Paul Goble
Staunton, Dec. 20 – Since Vladimir Putin announced his expanded invasion of Ukraine on February 24, the Russian Orthodox Church of the Moscow Patriarchate has been on the defensive both at home and abroad, a trend that is unlikely to be reversed even when the fighting in Ukraine ends, Roman Lunkin says.
At home, the ROC MP is increasingly being ignored by the Kremlin which is no longer prepared to cede part of the responsibility for promoting its traditionalist agenda to the Russian church let alone treat it as a partner in that effort, the specialist on religion at Moscow’s Institute of Europe says (ng.ru/ng_religii/2022-12-20/9_542_traditionalization.html).
And abroad, ever more countries are moving to develop national Orthodox churches rather than allow the ROC MP to maintain its supervision and control of bishoprics and parishes on their territory and to exclude the ROC MP and its leadership from participation in the international religious dialogue it had been accustomed to.
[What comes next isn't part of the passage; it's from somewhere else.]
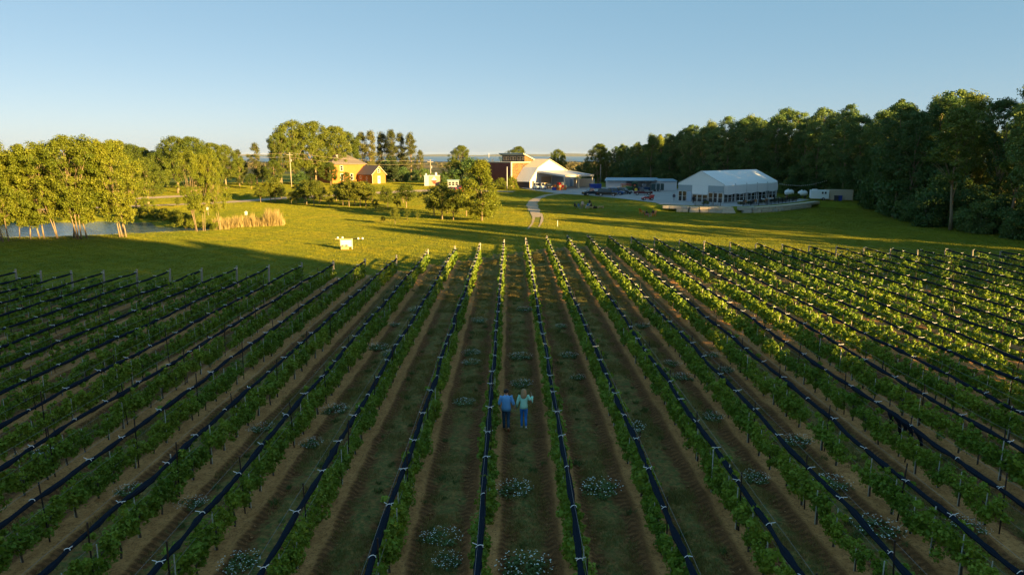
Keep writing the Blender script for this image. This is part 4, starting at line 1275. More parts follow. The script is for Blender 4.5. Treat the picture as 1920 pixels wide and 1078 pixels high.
# --- long open shed and clad store behind the car park
x, y, z = gat(1142, 356)
shed = empty('open_shed', (x, y + 1, z), R(-3)); tag(shed, 'long low open shed with blue roof and white wall panels behind tractor', 'shed')
L = at(1246, 356, 1.1)[0] - x
mb = MB(); slab(mb, (-1.0, -1.6, 2.75), (L, -1.6, 2.75), (L - 1, 5.5, 3.3), (0, 5.5, 3.3), .2); mb.build('roof', M_BLUEM, shed)
for i in range(7):
    MB().bb(i * .78, i * .78 + .76, -.1, 0, -.2, 2.55).build('wall_panel', M_WHITE, shed)
MB().bb(0, L - .5, 5.0, 5.1, -.2, 2.9).build('rear_wall', pm('grey_clad', (.4, .42, .44), .6), shed)
MB().bb(-.1, -.003, -.1, 5.0, -.2, 2.7).build('side_wall', M_WHITE, shed)
for i in range(4):
    MB().bb(7.2 + i * 2.6, 7.35 + i * 2.6, -.9, -.75, -.2, 2.5).build('post', M_BLACK, shed)
for i in range(5):
    MB().bb(8.0 + i * 1.15, 8.9 + i * 1.15, 4.85, 4.99, 1.0, 2.6).build('window', M_WHITE, shed)
x2, y2, z2 = gat(1240, 358)
st = empty('clad_store', (x2, y2 + 1.5, z2), R(2)); tag(st, 'pale clad store with blue roof between open shed and white tent', 'shed')
L2 = at(1276, 358, 1.1)[0] - x2
mb = MB(); slab(mb, (-.5, -.5, 2.75), (L2, -.5, 2.75), (L2, 4.5, 3.2), (-.5, 4.5, 3.2), .18); mb.build('roof', M_BLUEM, st)
for i in range(9):
    MB().bb(i * L2 / 9, (i + 1) * L2 / 9 - .03, -.1, 0, -.2, 2.55).build('wall_panel', M_WHITE, st)
MB().bb(0, L2, .01, 4.3, -.2, 2.53).build('wall', M_WHITE, st)

# --- event tent
def canvas_mat():
    m, t, b, o = new_mat('white_canvas')
    p = ocoord(t)
    t.links.new(mix_c(t, noise(t, .5, 4, .6, p), (.82, .83, .85), (.9, .9, .9)), b.inputs['Base Color'])
    b.inputs['Roughness'].default_value = .55
    tr = N(t, 'ShaderNodeBsdfTranslucent'); tr.inputs[0].default_value = (.7, .7, .7, 1)
    mx = N(t, 'ShaderNodeMixShader'); mx.inputs[0].default_value = .12
    bump(t, b, noise(t, .9, 3, .5, p), .35, .12)
    t.links.new(b.outputs[0], mx.inputs[1]); t.links.new(tr.outputs[0], mx.inputs[2]); t.links.new(mx.outputs[0], o.inputs[0])
    return m
M_CANVAS = canvas_mat()
M_TGREY = pm('blue_grey_panel', (.30, .36, .40), .5, var=.05)
M_ALU = pm('white_frame', (.6, .6, .6), .4, .2)
tent = empty('event_tent', (43.98, 142.1, 1.1), R(45)); tag(tent, 'large white canvas event tent with glazed gable end above the stone wall', 'tent')
TW, TL, EV, RD = 10.7, 25.4, 4.0, 6.6      # local: x along the long side (right-back), y across to the left gable corner
# gable wall is x = 0, from y = 0 (near corner) to y = TW (left corner); long open side is y = 0
nb = 5
for i in range(nb):
    xa, xb = TL * i / nb, TL * (i + 1) / nb
    for sgn in (0, 1):
        mb = MB(); nu, nv = 6, 8
        V = []; F = []
        for a in range(nu + 1):
            u = a / nu
            for c in range(nv + 1):
                v = c / nv                                   # eave to ridge
                yy_ = (TW / 2) * v; zz = EV + (RD - EV) * v
                if v < .18: zz -= .35 * (1 - v / .18) ** 2
                sag = .035 * math.sin(math.pi * u) * math.sin(math.pi * min(1, v * 1.1)) + (.008 if 0 < a < nu else 0)
                V.append((xa + (xb - xa) * u, yy_ if sgn == 0 else TW - yy_, zz - sag))
        for a in range(nu):
            for c in range(nv):
                k = a * (nv + 1) + c
                F.append((k, k + 1, k + nv + 2, k + nv + 1))
        mb.add(V, F); mb.build('roof_panel', M_CANVAS, tent, smooth=True)
    # valance curtain on the long side with a few folds
    for yv in (0,):
        V = []; F = []; nu = 10
        for a in range(nu + 1):
            u = a / nu
            dy = .10 * math.sin(a * 1.9 + i) 
            zb = 1.95 - .22 * math.sin(math.pi * u)
            V += [(xa + (xb - xa) * u, -.02, EV - .33), (xa + (xb - xa) * u, -.05 + dy, (EV + zb) / 2), (xa + (xb - xa) * u, -.03 + dy, zb)]
        for a in range(nu):
            for c in range(2):
                k = a * 3 + c; F.append((k, k + 1, k + 4, k + 3))
        mb = MB(); mb.add(V, F); mb.build('side_curtain', M_CANVAS, tent, smooth=True)
mb = MB(); mb.add([(0, -.02, EV - .4), (0, TW + .02, EV - .4), (0, TW, EV + .05), (0, TW / 2, RD - .02), (0, 0, EV + .05)], [(0, 1, 2, 3, 4)])
mb.build('gable_panel', M_CANVAS, tent)
mb = MB(); mb.add([(TL, -.02, .0), (TL, TW + .02, 0), (TL, TW, EV), (TL, TW / 2, RD - .02), (TL, 0, EV)], [(0, 1, 2, 3, 4)]); mb.build('gable_panel', M_CANVAS, tent)
mb = MB(); mb.bb(0, TL, TW - .03, TW, 0, EV - .3); mb.build('rear_curtain', M_CANVAS, tent)
for i in range(nb + 1):
    for yv in (0.08, TW - .08):
        MB().bb(TL * i / nb - .09 + (.1 if i == 0 else -.1 if i == nb else 0), TL * i / nb + .09 + (.1 if i == 0 else -.1 if i == nb else 0), yv - .09, yv + .09, 0, EV - .05).build('post', M_ALU, tent)
mb = MB(); mb.tube([(-.06, -.05, EV - .45), (-.06, .15, EV + .02), (-.06, TW / 2, RD), (-.06, TW - .15, EV + .02), (-.06, TW + .05, EV - .45)], .07, 5); mb.build('gable_trim', M_ALU, tent)
# gable: upper panels
MB().bb(-.08, -.01, 7.3, TW - .05, 2.35, EV - .42).build('upper_panel', M_TGREY, tent)
MB().bb(-.10, -.01, 3.5, 7.28, 1.75, EV - .42).build('upper_panel', M_CANVAS, tent)
MB().bb(-.08, -.01, .05, 3.48, 2.2, EV - .42).build('upper_panel', M_TGREY, tent)
# glazing below
ys_ = [(.15, 1.2), (1.25, 2.3), (2.35, 3.4), (3.6, 4.8), (4.85, 6.0), (6.05, 7.2), (8.6, 9.6), (9.65, 10.6)]
for a, c in ys_:
    top = 2.15 if a < 3.5 else (1.7 if a < 7.3 else 2.3)
    window_on(tent, a, c, .1, top, ('x', -.02, -1), M_ALU, fw=.09)
MB().bb(-.09, -.02, 7.35, 8.5, .0, 2.3).build('door', pm('pale_blue_door', (.35, .42, .52), .4), tent)
for i in range(14):
    xa = .4 + i * (TL - .8) / 14
    window_on(tent, xa, xa + (TL - .8) / 14 - .08, .15, 1.95, ('y', .12, -1), M_ALU, fw=.09)
MB().bb(.2, TL - .2, .2, TW - .2, .01, .06).build('deck', M_WOOD, tent)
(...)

According to Lunkin, there is little chance that these trends will be reversed in the future. Instead, both within Russia and abroad, political leaders are likely to continue to view religion either as an irrelevancy or, in cases where it isn’t, as something that must be controlled rather than listened to.
To the extent that Lunkin is correct, the future of the ROC MP as anything more than an officially controlled national church let alone as a center of world Orthodoxy is most unlikely, another radical and unexpected fallout from Putin’s aggression in Ukraine.